Cerys became ‘Cerys’ (losing the surname in the ‘I’m so famous’ sort of a way), as renowned for her antics as her lyrics. She was given to insulting people in Welsh, such as the weather forecaster Siân Lloyd. She gave good quotes (‘if I sang with any more of an accent, the Welsh tourist board would sponsor me and set me in concrete’). She disappeared after a gig in Southampton and came to in the south of France with no idea how she got there. Wore a T-shirt that branded her a ‘fast-rising lager-soaked rip-roaring pop tart’. Threw a TV out of a window (her own)… cue textbook rock-star meltdown.

‘I couldn’t walk, couldn’t breathe,’ she told the Scotsman in 2006, recalling spiralling out of control and quitting the band. ‘I was allergic to heroin. My body would react against it. It fills your lungs up.’ Luckily, Bob Dylan called — she’s never talked about what her hero said, but it obviously meant a lot to her. ‘It gave me the courage and the confidence and the energy to change the pages and move into a new chapter,’ she says.

She absconded to a shack in Nashville, fell in love with her first husband (turning up to the ceremony in a tractor, which according to the Independent makes her ‘the only celebrity to have had her wedding photos splashed in Hello! and Farming Equipment News’) and had the first two of her three children (Glenys Pearl Y Felin, now 16, and Johnny Tupelo Jones, 14).

The reason Cerys doesn’t want to talk about Catatonia is because she’s fresh from seeing a tribute to Nina Simone at the Proms. ‘I mean she was extraordinary,’ she insists. ‘So I don’t think about me as a songwriter… selling a few records, when there’s people like Nina…’ I can see her point. If I was comparing myself with Joan Didion right now, I should just stop writing entirely.

But while Cerys doesn’t want to recall it, if you’re middle-aged then Catatonia was the soundtrack to your youth. So in that context the most controversial thing she’s done was probably coming fourth on I’m A Celebrity… Get Me Out Of Here! shortly after getting divorced in 2007. ‘The news that she was taking part was accompanied by gasps of pity and mild despair from almost everyone I know,’ Charlie Brooker wrote at the time. ‘“Why?” they all said. “Why? It’s such a shame.” It’s a bit like when Kirsty MacColl died.’

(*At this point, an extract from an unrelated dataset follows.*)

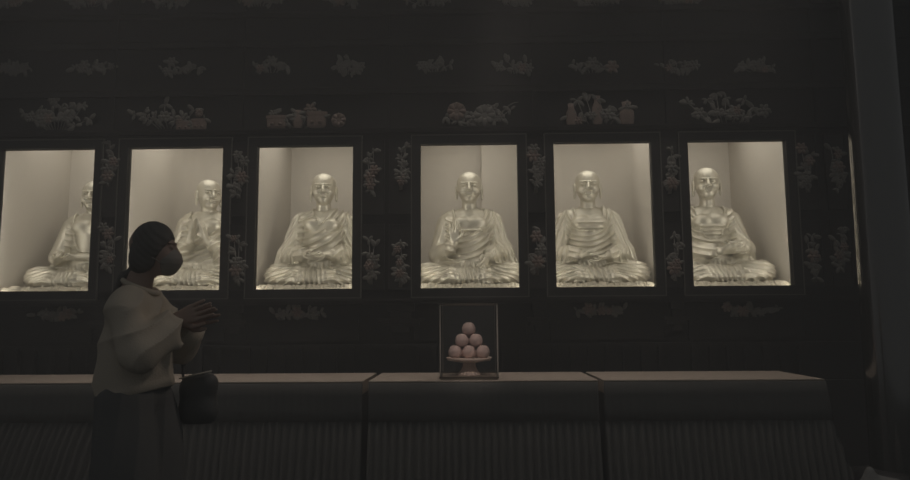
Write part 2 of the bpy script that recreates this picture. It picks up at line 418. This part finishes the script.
R2 = [(-4.109, 'at the far left edge', .3, .12), (-3.402, 'over the far left window', .42, .09), (-2.598, 'above the reddish planter carving', .44, .16), (-1.781, 'slightly left of the pots and rosette carving', .38, .13),
      (-1.077, 'above the wide gap between third and fourth windows', .26, .17), (-.295, 'above the left edge of the middle window', .32, .12), (.438, 'above the right edge of the middle window', .40, .16),
      (1.113, 'directly above the three vase carving', .44, .14), (1.865, 'between the fifth and sixth windows', .38, .15), (2.56, 'at the right end of its row', .34, .13)]
for k, (x, lab, w, h) in enumerate(R2):
    relief('carved_sprig', 'small carved sprig, middle frieze, '+lab, 'carving', x, 3.54-.02*k/2, w, h, 30+k, dens=.75, group='small carved sprigs in the middle frieze')
R3 = [(-4.194, 'leftmost of the row'), (-3.47, 'over the far left window'), (-2.759, 'over the second window'), (-1.904, 'left of the third window centre'), (-1.137, 'over the wide wall gap'),
      (-.365, 'over the middle window, left side'), (.43, 'over the middle window, right side'), (1.193, 'over the fifth window'), (1.935, 'rightmost of the row')]
for k, (x, lab) in enumerate(R3):
    relief('carved_sprig', 'carved sprig cut by the top edge of view, '+lab, 'carving', x, 4.14-.011*k+.05, .44, .17, 50+k, dens=.9, group='carved sprigs in the top frieze')
SC = [(-3.215, 2.62, 'upper', 'between the two leftmost windows'), (-3.19, 1.86, 'lower', 'between the two leftmost windows'), (-2.04, 2.50, 'upper', 'between the second and third windows'), (-2.035, 1.75, 'lower', 'between the second and third windows'),
      (-.86, 2.52, 'upper', 'just right of the third window'), (-.607, 2.56, 'upper', 'just left of the middle window'), (-.865, 1.73, 'lower', 'just right of the third window'), (-.606, 1.70, 'lower', 'just left of the middle window'),
      (.585, 2.52, 'upper', 'between the middle and fifth windows'), (.58, 1.80, 'lower', 'between the middle and fifth windows'), (1.755, 2.50, 'upper', 'between the fifth and sixth windows'), (1.765, 1.74, 'lower', 'between the fifth and sixth windows'),
      (2.955, 2.50, 'upper', 'just right of the sixth window'), (2.96, 1.72, 'lower', 'just right of the sixth window'), (3.2, 2.50, 'upper', 'beside the glossy pillar'), (3.2, 1.80, 'lower', 'beside the glossy pillar')]
for k, (x, z, ul, lab) in enumerate(SC):
    relief('carved_flower_panel', ul+' narrow upright carved flower spray '+lab, 'carving', x, z, .13, .42, 70+k, kind='column', dens=1.05, y=WY-.014, red=.7, group='upright carved sprays between the windows')
for k, (x, lab, w) in enumerate(((-3.62, 'below the far left window', .45), (-1.50, 'below the third window', .50), (1.12, 'below the fifth window', .50), (2.42, 'below the sixth window', .55))):
    relief('carved_apron', 'low carved flower band under the sill ledge '+lab, 'carving', x, 1.30, w, .10, 90+k, dens=.8, y=WY-.004, red=.6, group='carved aprons under the sill')

# ================================================================ STATUES
def folds(ph): return 1-np.abs(np.sin(ph))**.7
def sm(x, a, b): t = np.clip((x-a)/(b-a), 0, 1); return t*t*(3-2*t)
def make_statue(x, cfg, label):
    t = thing('seated_statue', label, 'statue', (x, 6.9, 1.492), 0, 'gilded seated statues in the wall niches')
    yaw = math.radians(cfg.get('yaw', 0)); sd = cfg['seed']; kw = cfg.get('knee', .42)-.04
    # ---- body: head, neck, chest, hands
    V = Vol((-.42, -.47, .16), (.42, .22, 1.26), .0046)
    V.ell((0, .04, .49), (.215, .15, .38), k=.03)
    V.cap((-.17, .04, .715), (.17, .04, .715), .085, k=.06)
    for s in (-1, 1): V.ell((s*.085, -.075, .67), (.09, .045, .06), k=.04)
    V.cap((0, .05, .72), (0, .04, .96), .072, .060, k=.008)
    for z in (.845, .872): V.cap((-.015, .012, z), (.015, .012, z), .058, k=.006)
    R = Rz(-yaw); hc = np.array((0, .01, 0.))
    HS = np.array((1.10, 1.06, .97))*cfg.get('hs', 1); H0 = np.array((0, 0, 1.17))
    def H(p): return R@((np.array(p, float)-H0)*HS+H0+np.array((0, -.01, .03+cfg.get('dz', 0))))+hc
    def E(c, r, k=.012, op='add'): V.ell(H(c), np.array(r)*HS, k, op, M=R)
    E((0, .02, 1.055), (.110, .128, .120), .004); E((0, -.020, .965), (.098, .105, .118), .04)
    E((0, -.070, .878), (.050, .045, .038), .025)                      # chin
    for s in (-1, 1):
        E((s*.052, -.085, .945), (.038, .040, .034), .02)             # cheek
        E((s*.043, -.135, 1.012), (.028, .020, .016), .012, 'sub')    # socket
        E((s*.043, -.110, 1.008), (.025, .022, .015), .003)           # lid
        V.cap(H((s*.016, -.128, 1.036)), H((s*.075, -.105, 1.040)), .011, .007, k=.006)
        E((s*.113, .015, .985), (.016, .034, .058), .006); E((s*.116, .005, .915), (.014, .018, .040), .006)
        E((s*.019, -.140, .962), (.012, .014, .011), .008)
    V.cap(H((0, -.122, 1.03)), H((0, -.152, .964)), .011, .018, k=.008)
    E((0, -.135, .920), (.042, .022, .009), .004, 'sub')
    V.cap(H((-.028, -.124, .931)), H((.028, -.124, .931)), .010, k=.004); V.cap(H((-.022, -.122, .908)), H((.022, -.122, .908)), .011, k=.004)
    for s in (-1, 1):
        bm = bmesh.new(); c = H((s*.043, -.113, 1.008)); lathe(bm, [(.001, -.0125), (.012, -.009), (.019, -.004), (.021, 0), (.019, .004), (.012, .009), (.001, .0125)], 16, (0, 0, 0), 1, .9)
        e = obj('eye', bm, M_EYE, t, loc=tuple(c), rot=(0, 0, -yaw), smooth=True)
        bm = bmesh.new(); blob(bm, (0, -.0165, 0), (.0065, .004, .0065), 0, 10, 6); obj('pupil', bm, M_DARKM, e, smooth=True)
    # chest girdle
    if cfg.get('sash'):
        for z in cfg['sash']:
            sl, (X, Y, Z) = V.sub((-.14, -.3, z-.03), (.14, .1, z+.03), 0)
            V.D[sl] -= .016*np.exp(-((Z-z)/.011)**2)*sm(.14-np.abs(X), 0, .02)*(Y < 0)
    arms = cfg['arms']
    for s, (el, wr, hd, hn) in zip((-1, 1), arms):
        V.cap((s*.235, .05, .685), el, .075, .062, k=.03); V.cap(el, wr, .06, .036, k=.02)
        hand(V, np.array(wr)+nrm(hd)*.01, hd, hn, 1.25, cfg.get('side', (1, 1))[0 if s < 0 else 1], cfg.get('curl', .2))
    body = link('body', V.mesh('statue_body'), M_GOLD, t)
    # ---- robe
    V = Vol((-.62, -.62, .02), (.62, .42, .88), .0058)
    V.ell((0, .05, .46), (.212, .170, .42), k=.03)
    V.cap((-.175, .05, .72), (.175, .05, .72), .098, k=.07)
    for s, (el, wr, hd, hn) in zip((-1, 1), arms):
        el = np.array(el); wr = np.array(wr)
        V.cap((s*.235, .05, .690), el, .088, .088, k=.022)
        V.cap(el, el+(wr-el)*.80, .086, .060, k=.022)
        if cfg['sleeve'][0 if s < 0 else 1]:
            L = cfg['sleeve'][0 if s < 0 else 1]
            V.cap(el+np.array((s*.02, 0, -.02)), el+np.array((s*L, .0, -.24)), .085, .075, k=.06)
            V.cap(el+(wr-el)*.6+np.array((0, .02, 0)), el+(wr-el)*.55+np.array((0, .05, -.12)), .065, .06, k=.05)
    V.cap((0, .08, .2), (0, .10, .2), .27, k=.05)
    for s in (-1, 1):
        V.cap((s*.12, .02, .17), (s*kw, -.22, .155), .12, .110, k=.06)
        V.cap((s*kw, -.22, .145), (-s*.10, -.36+.05*s, .12), .105, .080, k=.05)
    V.ell((0, -.30, .10), (kw+.03, .20, .07), k=.05); V.ell((0, -.05, .08), (kw+.06, .38, .06), k=.04)
    X, Y, Z = V.full()
    wob = .5*np.sin(9*X+sd)+.5*np.sin(11*Z+2*sd)+.4*np.sin(13*Y)
    A = cfg.get('amp', .014)*1.45
    # torso folds: arcs about a point near one shoulder
    cx, cz = cfg.get('arc', (-.12, .85))
    rr = np.sqrt((X-cx)**2+(Z-cz)**2)
    tor = sm(Z, .27, .33)*(np.abs(X) < .24)
    V.D -= A*folds(rr*cfg.get('freq', 58)+wob)*tor*sm(rr, .12, .2)
    # sleeve folds: run down the arm and fan outwards
    sl_m = sm(np.abs(X), .20, .26)*sm(Z, .24, .32)
    sa = cfg.get('samp', (1, 1)); am = np.where(X < 0, sa[0], sa[1])
    V.D -= A*am*folds((np.abs(X)*1.0+Z*.35+.3*Y)*60+wob*1.5)*sl_m
    # lap: folds wrap over the shins, hang in a fan at the middle
    lap = 1-sm(Z, .24, .31)
    cen = np.exp(-(X/.13)**2)
    V.D -= A*lap*((1-cen)*folds((Z*1.1+.32*np.abs(np.abs(X)-.2)+.25*Y)*62+wob*1.2)+cen*folds(X*75+wob*.6+Z*14))
    V.D += .010*np.exp(-((Z-.085)/.012)**2)*(Y < .1)                    # hem line above the base
    # neck opening
    V.cap((0, .02, .79), (0, .0, 1.05), .105, .13, k=.01, op='sub')
    nv, nw = cfg['neck']            # bottom of the opening, half width at the top
    w = np.clip((Z-nv)/(.82-nv), 0, 1)**cfg.get('npow', .6)*nw
    edge = np.abs(X-cfg.get('nx', 0)*(1-(Z-nv)*2))-w
    fr = (Y < .03)*(Z > nv-.03)
    V.D -= .013*np.exp(-((edge-.012)/.013)**2)*fr*(Z > nv-.01)
    V.D = np.where((Y < .03) & (Z > nv), np.maximum(V.D, -edge), V.D).astype(np.float32)
    link('robe', V.mesh('statue_robe'), M_GOLD, t)
    # ---- rocky base
    rg = random.Random(sd); bm = bmesh.new(); nx, ny = 70, 34
    def hgt(u, v): return .055+.008*math.sin(u*17+sd)*math.sin(v*23+sd)+.007*math.sin(u*61+v*29+sd*3*math.sin(u*23))+rg.uniform(-.005, .005)
    g = [[None]*(ny+1) for _ in range(nx+1)]
    for a in range(nx+1):
        for b in range(ny+1):
            u = a/nx*1.0-.50; v = b/ny*1.0-.60
            z = hgt(u, v)-(.03 if b in (0, ny) or a in (0, nx) else 0)
            g[a][b] = bm.verts.new((u, v, z))
    for a in range(nx):
        for b in range(ny): bm.faces.new((g[a][b], g[a+1][b], g[a+1][b+1], g[a][b+1]))
    rim = [g[a][0] for a in range(nx+1)]+[g[nx][b] for b in range(1, ny+1)]+[g[a][ny] for a in range(nx-1, -1, -1)]+[g[0][b] for b in range(ny-1, 0, -1)]
    low_ = [bm.verts.new((v.co.x, v.co.y, .002)) for v in rim]; n = len(rim)
    for i in range(n): bm.faces.new((rim[i], low_[i], low_[(i+1) % n], rim[(i+1) % n]))
    bm.faces.new(low_)
    obj('rock_base', bm, M_ROCK, t)
    return t
UP = (0, -.15, 1)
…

While in the jungle, she became romantically involved with an actor you’ve never heard of and post-fact posed for saucy snaps in the News of the World. ‘After an initial reaction of “Why don’t I have an ass like that?” I was shocked,’ moaned one music critic. ‘Though not a fan of her music… I feel betrayed.’

Now very happily married to her manager, Steve Abbott (with whom she also has a nine-year-old son, Red), Cerys has clawed her way back into highbrow hearts with her BBC Radio 6 Music show where she plays whatever she damn well pleases and interviews anyone she damn well pleases too. Her favourites include astronaut Helen Sharman (who told her the greenest parts of the Earth from space were Ireland and New Zealand) and the grandson of ‘Sir Joseph Bazalgette — who had the foresight to build massive sewers so the likes of us so many generations later can still poo in peace — so we had a great playlist of Velvet Underground, something else to do with underground, and pipes and… you get the drift’.

For Cerys, making such connections is what life is about, so her cookbook, Where The Wild Cooks Go, is a distillation not only of recipes but ‘poems, music, curiosities, history, characters, quotes, proverbs’, and she’s going to go on defending and playing the records she loves until she ceases to exist. ‘We are here on this earth for a blink of an eye and yet we’ve got all these strands that lead us back to our ancestors and are leading into the future,’ she explains. ‘Like Bob Dylan, he’s not going to go away when he dies. He’s going to be like Confucius. And the more we can try and make sense of these strands, and question who these people are and why they are so extraordinary, then the more sense we can make of our own time on the land. That’s all I really care about.’